## Instructions for the task
Every line below that includes "scene" counts toward the total. Report that total alone.

## Given information
○ ○ ○ ○
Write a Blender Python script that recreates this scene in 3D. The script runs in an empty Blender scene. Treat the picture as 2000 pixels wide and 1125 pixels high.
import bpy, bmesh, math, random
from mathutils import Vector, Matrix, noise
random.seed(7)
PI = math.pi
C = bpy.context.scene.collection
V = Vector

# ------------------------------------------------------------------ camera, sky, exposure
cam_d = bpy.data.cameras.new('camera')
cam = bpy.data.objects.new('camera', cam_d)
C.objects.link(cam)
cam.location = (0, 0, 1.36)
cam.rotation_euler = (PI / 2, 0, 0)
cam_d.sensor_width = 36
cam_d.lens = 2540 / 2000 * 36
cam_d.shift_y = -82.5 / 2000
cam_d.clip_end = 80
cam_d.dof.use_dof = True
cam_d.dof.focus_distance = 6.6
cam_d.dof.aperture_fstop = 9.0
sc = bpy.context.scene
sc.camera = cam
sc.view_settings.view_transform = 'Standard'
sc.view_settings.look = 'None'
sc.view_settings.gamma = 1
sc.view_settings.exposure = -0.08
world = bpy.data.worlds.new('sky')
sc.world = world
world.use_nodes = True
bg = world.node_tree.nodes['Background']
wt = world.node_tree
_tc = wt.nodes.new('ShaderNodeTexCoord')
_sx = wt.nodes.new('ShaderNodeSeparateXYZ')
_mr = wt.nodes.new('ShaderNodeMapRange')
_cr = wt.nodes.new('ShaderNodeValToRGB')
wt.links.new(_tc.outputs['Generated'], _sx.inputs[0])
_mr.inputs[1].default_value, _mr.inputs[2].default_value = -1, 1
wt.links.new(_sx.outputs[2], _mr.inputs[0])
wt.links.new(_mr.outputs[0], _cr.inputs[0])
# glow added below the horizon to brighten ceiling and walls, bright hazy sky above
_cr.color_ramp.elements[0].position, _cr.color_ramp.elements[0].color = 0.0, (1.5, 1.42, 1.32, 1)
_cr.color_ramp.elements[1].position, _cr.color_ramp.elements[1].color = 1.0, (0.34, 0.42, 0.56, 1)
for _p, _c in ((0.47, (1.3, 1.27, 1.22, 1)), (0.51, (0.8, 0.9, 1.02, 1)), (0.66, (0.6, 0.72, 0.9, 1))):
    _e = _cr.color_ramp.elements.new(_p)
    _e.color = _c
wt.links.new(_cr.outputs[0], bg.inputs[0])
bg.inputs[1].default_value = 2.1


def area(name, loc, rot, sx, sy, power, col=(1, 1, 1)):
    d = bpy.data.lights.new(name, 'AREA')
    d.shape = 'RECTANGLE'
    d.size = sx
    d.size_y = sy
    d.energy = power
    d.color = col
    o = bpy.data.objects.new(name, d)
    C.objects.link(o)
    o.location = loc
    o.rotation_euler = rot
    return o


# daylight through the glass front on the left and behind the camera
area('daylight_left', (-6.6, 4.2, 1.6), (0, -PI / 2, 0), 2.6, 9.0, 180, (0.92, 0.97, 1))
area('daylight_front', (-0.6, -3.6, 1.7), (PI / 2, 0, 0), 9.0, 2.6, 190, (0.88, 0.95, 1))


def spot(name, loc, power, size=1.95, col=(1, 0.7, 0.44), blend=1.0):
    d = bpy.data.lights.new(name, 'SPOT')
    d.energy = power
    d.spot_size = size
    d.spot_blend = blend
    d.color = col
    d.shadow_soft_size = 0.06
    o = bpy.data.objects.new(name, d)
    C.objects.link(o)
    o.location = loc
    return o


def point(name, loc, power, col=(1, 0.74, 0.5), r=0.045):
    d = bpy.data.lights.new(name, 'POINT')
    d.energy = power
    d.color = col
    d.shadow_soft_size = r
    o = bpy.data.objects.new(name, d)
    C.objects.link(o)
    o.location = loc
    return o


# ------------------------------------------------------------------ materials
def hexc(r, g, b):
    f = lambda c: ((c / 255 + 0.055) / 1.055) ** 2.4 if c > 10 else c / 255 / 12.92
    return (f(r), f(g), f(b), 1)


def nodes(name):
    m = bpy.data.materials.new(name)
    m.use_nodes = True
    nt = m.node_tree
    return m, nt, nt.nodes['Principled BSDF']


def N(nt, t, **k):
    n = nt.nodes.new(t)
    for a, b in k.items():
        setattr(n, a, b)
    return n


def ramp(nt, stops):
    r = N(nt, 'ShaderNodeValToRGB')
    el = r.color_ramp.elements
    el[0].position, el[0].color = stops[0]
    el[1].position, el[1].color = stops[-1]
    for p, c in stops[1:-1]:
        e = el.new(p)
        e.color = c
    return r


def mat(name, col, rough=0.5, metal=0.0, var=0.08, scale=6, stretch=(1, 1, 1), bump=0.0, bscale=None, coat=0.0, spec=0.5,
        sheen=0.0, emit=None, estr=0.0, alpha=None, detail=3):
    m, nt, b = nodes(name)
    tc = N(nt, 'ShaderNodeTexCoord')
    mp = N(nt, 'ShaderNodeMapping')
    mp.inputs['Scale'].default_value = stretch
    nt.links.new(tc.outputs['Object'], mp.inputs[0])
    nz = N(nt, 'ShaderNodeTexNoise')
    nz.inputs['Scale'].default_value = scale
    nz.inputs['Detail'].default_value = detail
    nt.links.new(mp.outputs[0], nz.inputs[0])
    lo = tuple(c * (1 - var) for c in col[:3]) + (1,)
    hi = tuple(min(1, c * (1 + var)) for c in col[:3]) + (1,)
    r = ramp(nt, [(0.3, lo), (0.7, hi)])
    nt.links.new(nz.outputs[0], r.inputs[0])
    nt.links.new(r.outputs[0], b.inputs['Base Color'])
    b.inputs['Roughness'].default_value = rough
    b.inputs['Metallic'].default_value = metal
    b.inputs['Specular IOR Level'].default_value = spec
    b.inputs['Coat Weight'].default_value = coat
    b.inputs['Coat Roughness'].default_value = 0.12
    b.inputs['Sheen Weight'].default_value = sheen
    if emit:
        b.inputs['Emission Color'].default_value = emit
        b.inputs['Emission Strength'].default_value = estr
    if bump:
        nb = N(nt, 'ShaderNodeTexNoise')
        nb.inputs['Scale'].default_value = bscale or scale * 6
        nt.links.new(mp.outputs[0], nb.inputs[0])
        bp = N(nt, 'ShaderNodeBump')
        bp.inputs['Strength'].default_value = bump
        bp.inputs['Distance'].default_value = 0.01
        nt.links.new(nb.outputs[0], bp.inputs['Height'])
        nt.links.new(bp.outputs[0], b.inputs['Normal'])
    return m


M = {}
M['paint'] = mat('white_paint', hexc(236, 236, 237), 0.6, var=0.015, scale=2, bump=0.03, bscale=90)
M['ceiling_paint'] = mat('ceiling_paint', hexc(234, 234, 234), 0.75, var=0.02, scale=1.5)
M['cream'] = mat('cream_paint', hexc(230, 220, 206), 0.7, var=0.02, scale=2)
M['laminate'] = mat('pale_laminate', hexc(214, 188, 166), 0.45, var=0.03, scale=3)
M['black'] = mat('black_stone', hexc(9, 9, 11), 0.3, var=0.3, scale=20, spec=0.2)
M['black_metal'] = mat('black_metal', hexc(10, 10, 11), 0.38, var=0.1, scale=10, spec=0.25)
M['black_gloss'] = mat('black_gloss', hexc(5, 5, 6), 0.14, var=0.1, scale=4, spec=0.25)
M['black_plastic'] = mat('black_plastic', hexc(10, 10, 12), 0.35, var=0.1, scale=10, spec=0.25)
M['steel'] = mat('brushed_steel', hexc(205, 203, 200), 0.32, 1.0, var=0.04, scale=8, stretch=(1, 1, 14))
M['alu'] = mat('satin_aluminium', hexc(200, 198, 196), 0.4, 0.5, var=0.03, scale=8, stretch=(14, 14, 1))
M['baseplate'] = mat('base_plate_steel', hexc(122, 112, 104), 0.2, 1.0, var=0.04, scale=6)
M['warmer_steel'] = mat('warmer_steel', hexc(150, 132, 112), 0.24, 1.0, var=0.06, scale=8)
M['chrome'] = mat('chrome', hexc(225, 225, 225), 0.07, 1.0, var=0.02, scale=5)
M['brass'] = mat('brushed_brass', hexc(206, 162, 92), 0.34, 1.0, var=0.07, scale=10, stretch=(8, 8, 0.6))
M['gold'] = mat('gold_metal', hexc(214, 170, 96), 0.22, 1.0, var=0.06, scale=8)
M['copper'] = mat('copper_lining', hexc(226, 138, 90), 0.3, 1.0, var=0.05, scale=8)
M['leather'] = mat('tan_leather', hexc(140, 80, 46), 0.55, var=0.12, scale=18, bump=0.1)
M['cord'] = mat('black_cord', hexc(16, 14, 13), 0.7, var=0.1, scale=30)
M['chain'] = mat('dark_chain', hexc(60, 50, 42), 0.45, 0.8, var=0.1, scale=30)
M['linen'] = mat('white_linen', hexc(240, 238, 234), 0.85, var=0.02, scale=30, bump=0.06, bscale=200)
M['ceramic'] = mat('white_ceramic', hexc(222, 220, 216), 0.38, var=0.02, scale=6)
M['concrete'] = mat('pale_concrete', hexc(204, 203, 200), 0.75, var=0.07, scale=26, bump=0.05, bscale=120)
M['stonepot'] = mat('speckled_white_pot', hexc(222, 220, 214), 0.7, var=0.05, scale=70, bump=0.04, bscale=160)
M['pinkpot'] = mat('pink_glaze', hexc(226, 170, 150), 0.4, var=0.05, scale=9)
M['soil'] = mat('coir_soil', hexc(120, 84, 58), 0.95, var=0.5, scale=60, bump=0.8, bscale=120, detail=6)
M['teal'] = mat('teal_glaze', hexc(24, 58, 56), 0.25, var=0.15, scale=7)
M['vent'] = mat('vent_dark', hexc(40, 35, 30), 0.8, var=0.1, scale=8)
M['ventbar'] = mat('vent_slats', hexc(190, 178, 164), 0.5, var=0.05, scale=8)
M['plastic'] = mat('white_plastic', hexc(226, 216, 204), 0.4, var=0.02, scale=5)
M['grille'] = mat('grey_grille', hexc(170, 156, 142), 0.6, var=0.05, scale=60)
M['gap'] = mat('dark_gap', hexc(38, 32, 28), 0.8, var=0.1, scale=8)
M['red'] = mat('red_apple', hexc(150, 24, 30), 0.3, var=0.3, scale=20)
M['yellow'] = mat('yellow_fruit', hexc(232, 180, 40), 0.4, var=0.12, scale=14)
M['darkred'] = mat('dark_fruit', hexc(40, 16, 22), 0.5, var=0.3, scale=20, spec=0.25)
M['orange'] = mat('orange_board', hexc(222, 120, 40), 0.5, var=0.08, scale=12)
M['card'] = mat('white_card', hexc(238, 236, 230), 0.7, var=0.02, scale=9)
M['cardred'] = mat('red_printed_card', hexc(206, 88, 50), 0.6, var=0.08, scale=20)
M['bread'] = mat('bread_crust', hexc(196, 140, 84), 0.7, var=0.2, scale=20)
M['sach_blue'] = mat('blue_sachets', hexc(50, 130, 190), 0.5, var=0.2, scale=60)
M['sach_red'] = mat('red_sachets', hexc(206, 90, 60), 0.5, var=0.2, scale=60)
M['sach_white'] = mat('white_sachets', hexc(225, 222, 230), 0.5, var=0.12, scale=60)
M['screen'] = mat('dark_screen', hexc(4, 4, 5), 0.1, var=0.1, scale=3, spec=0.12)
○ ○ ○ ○
## Complete response
3